__TASK TO CARRY OUT__:
Transcribe everything in the data word for word. Pictures are left out.

__GIVEN INFORMATION__:
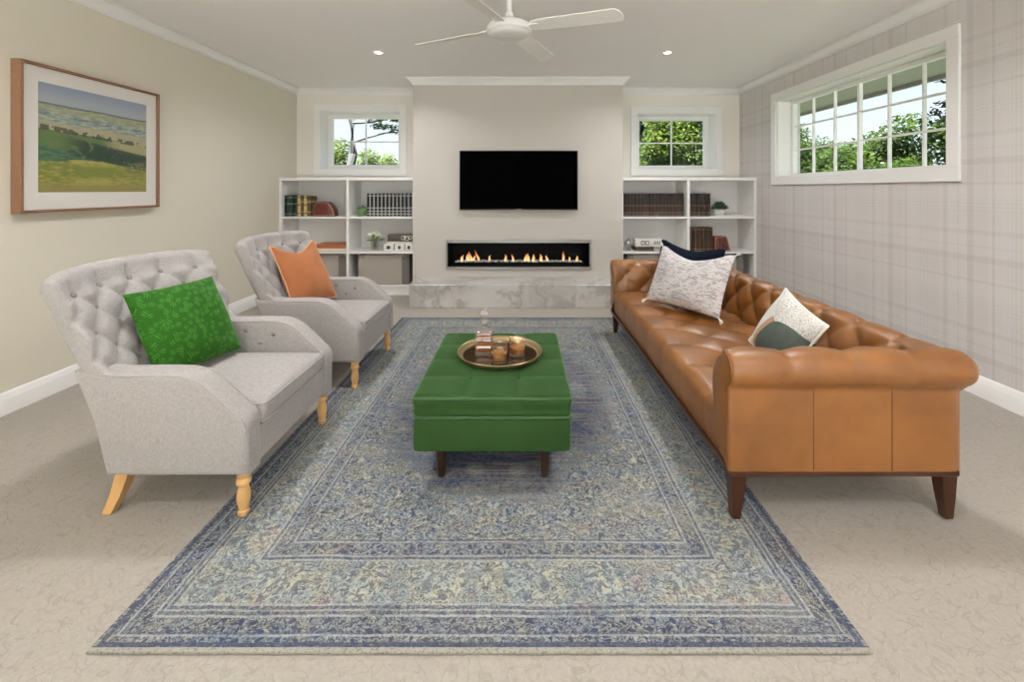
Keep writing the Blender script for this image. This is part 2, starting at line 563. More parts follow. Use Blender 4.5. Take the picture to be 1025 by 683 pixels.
with Mat('white_dashed_cotton') as m:
    c = coords(); x, y, z = sep(c)
    def dashes(ph0, P, sx, cut):
        wy = y + (noise(vmath('MULTIPLY', c, (9, 9, 1)), 1.0, 2) - .5) * .022 + ph0
        row = (wy / P).floor(); ph = (wy / P).frac()
        n = noise(comb(x * sx, row * 7.31, ph0 * 100.0), 1.0, 2, .6)
        return sstep((ph - .5).abs(), .30, .16) * sstep(n, cut, cut + .06)
    d1 = dashes(0.0, .0125, 15.0, .50); d2 = dashes(.0063, .0082, 34.0, .53)
    k = (d1 * (noise(c, 40, 2) * .9 + .35)).max(d2 * .60).clamp()
    m.set(base=mix(k * .85, (0.60, 0.565, 0.555), (0.09, 0.075, 0.085)), rough=.9, spec=.1); m.bump(noise(c, 300, 2), .2, .002)
M['dashed'] = m.m
M['cream'] = plain('cream_cotton', (0.78, 0.74, 0.66), .9, .05, 50)

with Mat('arched_stripe_cotton') as m:
    c = coords(); x, y, z = sep(c)
    # nested corner arches: teal core, tan arc, then a broad cream arc that is speckled along the upper arm
    dx = ((.19 - x) / .38).max(0.0); dy = ((y + .165) / .33).max(0.0)
    r = mth('POWER', dx.pow(3.2) + dy.pow(3.2), 1 / 3.2)
    speck = sstep(noise(c, 150, 3, .7), .49, .58)
    core = mix(noise(c, 50, 2), (0.066, 0.082, 0.070), (0.105, 0.125, 0.108))
    tan = mix(noise(c, 60, 2), (0.36, 0.21, 0.13), (0.45, 0.28, 0.18))
    cream = mix(noise(c, 60, 2), (0.55, 0.54, 0.50), (0.64, 0.63, 0.595))
    side = sstep(dx - dy, -.06, .02)
    speckled = mix(speck * .7, cream, (0.20, 0.155, 0.12))
    inner = mix(side, core, tan)
    outer = mix(side, speckled, cream)
    col = mix(r.gt(.70 - side * .0), core, inner)
    col = mix(r.gt(side * .09 + .70), col, outer)
    m.set(base=col, rough=.9, spec=.1); m.bump(noise(c, 220, 2), .25, .002)
M['arched'] = m.m
M['creampipe'] = plain('cream_edging', (0.76, 0.73, 0.66), .9, .05, 50)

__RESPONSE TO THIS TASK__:
Keep writing the Blender script for this image. This is part 2, starting at line 563. More parts follow. Use Blender 4.5. Take the picture to be 1025 by 683 pixels.
with Mat('white_dashed_cotton') as m:
    c = coords(); x, y, z = sep(c)
    def dashes(ph0, P, sx, cut):
        wy = y + (noise(vmath('MULTIPLY', c, (9, 9, 1)), 1.0, 2) - .5) * .022 + ph0
        row = (wy / P).floor(); ph = (wy / P).frac()
        n = noise(comb(x * sx, row * 7.31, ph0 * 100.0), 1.0, 2, .6)
        return sstep((ph - .5).abs(), .30, .16) * sstep(n, cut, cut + .06)
    d1 = dashes(0.0, .0125, 15.0, .50); d2 = dashes(.0063, .0082, 34.0, .53)
    k = (d1 * (noise(c, 40, 2) * .9 + .35)).max(d2 * .60).clamp()
    m.set(base=mix(k * .85, (0.60, 0.565, 0.555), (0.09, 0.075, 0.085)), rough=.9, spec=.1); m.bump(noise(c, 300, 2), .2, .002)
M['dashed'] = m.m
M['cream'] = plain('cream_cotton', (0.78, 0.74, 0.66), .9, .05, 50)

with Mat('arched_stripe_cotton') as m:
    c = coords(); x, y, z = sep(c)
    # nested corner arches: teal core, tan arc, then a broad cream arc that is speckled along the upper arm
    dx = ((.19 - x) / .38).max(0.0); dy = ((y + .165) / .33).max(0.0)
    r = mth('POWER', dx.pow(3.2) + dy.pow(3.2), 1 / 3.2)
    speck = sstep(noise(c, 150, 3, .7), .49, .58)
    core = mix(noise(c, 50, 2), (0.066, 0.082, 0.070), (0.105, 0.125, 0.108))
    tan = mix(noise(c, 60, 2), (0.36, 0.21, 0.13), (0.45, 0.28, 0.18))
    cream = mix(noise(c, 60, 2), (0.55, 0.54, 0.50), (0.64, 0.63, 0.595))
    side = sstep(dx - dy, -.06, .02)
    speckled = mix(speck * .7, cream, (0.20, 0.155, 0.12))
    inner = mix(side, core, tan)
    outer = mix(side, speckled, cream)
    col = mix(r.gt(.70 - side * .0), core, inner)
    col = mix(r.gt(side * .09 + .70), col, outer)
    m.set(base=col, rough=.9, spec=.1); m.bump(noise(c, 220, 2), .25, .002)
M['arched'] = m.m
M['creampipe'] = plain('cream_edging', (0.76, 0.73, 0.66), .9, .05, 50)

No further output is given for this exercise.